* _Task instructions_
Write out every line below that includes the word "parts".

* _Collected data_

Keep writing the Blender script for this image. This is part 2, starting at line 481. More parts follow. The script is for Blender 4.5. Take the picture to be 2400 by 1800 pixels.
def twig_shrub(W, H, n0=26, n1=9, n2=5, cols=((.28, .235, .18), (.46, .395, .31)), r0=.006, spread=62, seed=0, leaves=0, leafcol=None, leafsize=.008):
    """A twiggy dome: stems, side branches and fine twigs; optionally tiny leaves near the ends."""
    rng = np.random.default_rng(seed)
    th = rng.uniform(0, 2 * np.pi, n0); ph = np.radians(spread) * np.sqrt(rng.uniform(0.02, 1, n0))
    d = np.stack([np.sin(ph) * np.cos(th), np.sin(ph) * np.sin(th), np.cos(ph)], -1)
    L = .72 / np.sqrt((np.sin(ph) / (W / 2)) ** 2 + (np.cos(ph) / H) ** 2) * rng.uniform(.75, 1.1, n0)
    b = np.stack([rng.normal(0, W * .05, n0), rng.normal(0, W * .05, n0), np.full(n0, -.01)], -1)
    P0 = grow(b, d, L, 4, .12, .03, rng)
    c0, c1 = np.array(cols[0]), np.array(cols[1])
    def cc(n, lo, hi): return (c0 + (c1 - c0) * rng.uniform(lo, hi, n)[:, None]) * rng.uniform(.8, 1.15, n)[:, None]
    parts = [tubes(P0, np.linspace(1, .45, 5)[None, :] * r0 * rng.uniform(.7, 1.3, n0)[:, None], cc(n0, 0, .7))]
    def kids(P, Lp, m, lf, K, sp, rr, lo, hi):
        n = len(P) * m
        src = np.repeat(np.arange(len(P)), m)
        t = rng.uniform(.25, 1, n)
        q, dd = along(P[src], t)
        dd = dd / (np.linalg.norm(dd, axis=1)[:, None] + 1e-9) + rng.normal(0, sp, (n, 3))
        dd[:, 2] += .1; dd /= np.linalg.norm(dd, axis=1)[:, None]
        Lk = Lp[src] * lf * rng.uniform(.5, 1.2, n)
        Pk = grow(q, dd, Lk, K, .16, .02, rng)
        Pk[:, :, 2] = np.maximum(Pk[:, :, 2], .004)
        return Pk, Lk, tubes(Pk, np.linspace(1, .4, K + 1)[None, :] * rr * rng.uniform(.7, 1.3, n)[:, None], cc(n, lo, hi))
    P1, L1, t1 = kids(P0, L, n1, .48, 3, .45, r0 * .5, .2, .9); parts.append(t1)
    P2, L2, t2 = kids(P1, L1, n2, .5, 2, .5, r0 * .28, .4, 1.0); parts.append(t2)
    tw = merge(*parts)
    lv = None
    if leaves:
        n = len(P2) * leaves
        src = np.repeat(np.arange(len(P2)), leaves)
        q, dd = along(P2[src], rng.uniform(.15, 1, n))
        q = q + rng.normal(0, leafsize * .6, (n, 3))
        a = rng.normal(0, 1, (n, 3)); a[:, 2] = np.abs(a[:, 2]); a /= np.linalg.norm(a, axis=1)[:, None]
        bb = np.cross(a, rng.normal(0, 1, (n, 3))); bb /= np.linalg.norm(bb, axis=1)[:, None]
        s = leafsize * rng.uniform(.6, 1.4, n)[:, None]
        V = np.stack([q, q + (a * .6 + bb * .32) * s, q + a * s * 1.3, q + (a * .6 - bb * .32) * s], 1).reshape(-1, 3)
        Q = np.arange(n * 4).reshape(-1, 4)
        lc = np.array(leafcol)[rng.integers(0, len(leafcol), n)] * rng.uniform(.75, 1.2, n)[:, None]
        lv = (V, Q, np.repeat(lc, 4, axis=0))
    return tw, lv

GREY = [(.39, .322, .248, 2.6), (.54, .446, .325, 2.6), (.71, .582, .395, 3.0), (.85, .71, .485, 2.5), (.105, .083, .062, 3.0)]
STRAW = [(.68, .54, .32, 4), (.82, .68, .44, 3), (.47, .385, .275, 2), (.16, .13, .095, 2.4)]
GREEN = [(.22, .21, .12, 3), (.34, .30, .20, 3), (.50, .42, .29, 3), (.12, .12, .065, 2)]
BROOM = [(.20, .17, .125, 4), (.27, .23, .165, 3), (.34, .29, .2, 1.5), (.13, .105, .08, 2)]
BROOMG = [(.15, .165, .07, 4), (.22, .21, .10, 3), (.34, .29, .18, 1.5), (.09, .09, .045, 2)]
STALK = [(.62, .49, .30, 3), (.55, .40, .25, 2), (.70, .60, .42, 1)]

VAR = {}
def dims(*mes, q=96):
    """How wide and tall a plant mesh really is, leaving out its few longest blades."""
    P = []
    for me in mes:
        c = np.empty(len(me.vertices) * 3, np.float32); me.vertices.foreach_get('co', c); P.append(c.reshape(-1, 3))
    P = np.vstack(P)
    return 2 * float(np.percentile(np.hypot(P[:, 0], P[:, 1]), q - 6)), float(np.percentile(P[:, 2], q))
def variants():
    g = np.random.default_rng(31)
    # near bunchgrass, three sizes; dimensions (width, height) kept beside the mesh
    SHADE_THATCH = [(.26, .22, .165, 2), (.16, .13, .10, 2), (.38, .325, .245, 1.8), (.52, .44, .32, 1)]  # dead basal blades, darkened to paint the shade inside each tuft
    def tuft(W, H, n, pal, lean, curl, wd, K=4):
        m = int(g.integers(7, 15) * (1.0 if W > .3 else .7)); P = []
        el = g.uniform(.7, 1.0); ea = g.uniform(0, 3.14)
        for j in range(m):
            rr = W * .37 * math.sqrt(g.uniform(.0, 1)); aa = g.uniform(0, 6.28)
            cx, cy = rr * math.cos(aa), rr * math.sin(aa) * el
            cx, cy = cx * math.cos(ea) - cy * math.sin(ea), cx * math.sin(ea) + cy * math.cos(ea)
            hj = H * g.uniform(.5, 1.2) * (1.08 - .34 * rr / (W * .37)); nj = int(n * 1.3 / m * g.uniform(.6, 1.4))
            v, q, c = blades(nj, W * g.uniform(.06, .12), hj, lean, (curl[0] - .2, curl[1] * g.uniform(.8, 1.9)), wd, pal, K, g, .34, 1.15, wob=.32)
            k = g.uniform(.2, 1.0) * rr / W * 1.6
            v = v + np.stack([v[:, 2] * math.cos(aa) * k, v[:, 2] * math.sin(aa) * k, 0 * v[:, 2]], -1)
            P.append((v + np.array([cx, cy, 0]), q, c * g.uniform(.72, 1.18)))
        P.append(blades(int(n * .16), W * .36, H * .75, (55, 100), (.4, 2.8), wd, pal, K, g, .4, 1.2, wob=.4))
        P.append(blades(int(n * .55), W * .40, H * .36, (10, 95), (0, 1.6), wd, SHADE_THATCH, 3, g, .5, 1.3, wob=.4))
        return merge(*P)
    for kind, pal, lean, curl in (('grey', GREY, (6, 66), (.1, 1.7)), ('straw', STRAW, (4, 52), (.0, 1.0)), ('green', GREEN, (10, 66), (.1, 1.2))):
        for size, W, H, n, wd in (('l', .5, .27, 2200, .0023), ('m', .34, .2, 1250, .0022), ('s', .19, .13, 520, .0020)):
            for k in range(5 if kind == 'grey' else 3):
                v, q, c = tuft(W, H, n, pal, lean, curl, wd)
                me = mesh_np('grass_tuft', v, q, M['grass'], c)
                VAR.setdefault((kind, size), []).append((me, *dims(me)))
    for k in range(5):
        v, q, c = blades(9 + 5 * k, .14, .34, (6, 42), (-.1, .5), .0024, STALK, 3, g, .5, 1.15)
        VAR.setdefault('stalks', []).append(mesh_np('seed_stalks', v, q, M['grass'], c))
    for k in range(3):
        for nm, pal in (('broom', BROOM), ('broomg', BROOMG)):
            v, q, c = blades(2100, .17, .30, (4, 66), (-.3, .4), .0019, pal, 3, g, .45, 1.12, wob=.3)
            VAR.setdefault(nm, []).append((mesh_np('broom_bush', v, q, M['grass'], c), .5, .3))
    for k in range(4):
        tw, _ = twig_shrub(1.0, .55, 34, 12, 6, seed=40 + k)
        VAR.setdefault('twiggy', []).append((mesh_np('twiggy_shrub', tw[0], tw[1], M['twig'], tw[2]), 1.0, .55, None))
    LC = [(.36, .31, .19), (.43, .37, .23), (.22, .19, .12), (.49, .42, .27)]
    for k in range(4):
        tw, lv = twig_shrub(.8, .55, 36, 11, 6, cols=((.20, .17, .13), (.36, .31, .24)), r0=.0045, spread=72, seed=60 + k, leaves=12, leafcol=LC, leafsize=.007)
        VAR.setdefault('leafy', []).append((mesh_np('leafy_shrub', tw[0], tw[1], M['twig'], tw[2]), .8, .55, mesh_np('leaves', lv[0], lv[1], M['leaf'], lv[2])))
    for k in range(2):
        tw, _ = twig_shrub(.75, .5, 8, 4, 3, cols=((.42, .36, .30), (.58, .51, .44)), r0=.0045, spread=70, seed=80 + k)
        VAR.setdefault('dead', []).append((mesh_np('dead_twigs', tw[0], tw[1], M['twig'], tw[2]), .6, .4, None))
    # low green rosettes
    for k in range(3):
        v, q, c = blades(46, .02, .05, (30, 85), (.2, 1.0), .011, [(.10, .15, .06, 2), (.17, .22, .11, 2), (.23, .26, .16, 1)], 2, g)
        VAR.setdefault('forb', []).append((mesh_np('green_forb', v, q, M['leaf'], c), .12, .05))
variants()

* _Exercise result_
Keep writing the Blender script for this image. This is part 2, starting at line 481. More parts follow. The script is for Blender 4.5. Take the picture to be 2400 by 1800 pixels.
    parts = [tubes(P0, np.linspace(1, .45, 5)[None, :] * r0 * rng.uniform(.7, 1.3, n0)[:, None], cc(n0, 0, .7))]
    P1, L1, t1 = kids(P0, L, n1, .48, 3, .45, r0 * .5, .2, .9); parts.append(t1)
    P2, L2, t2 = kids(P1, L1, n2, .5, 2, .5, r0 * .28, .4, 1.0); parts.append(t2)
    tw = merge(*parts)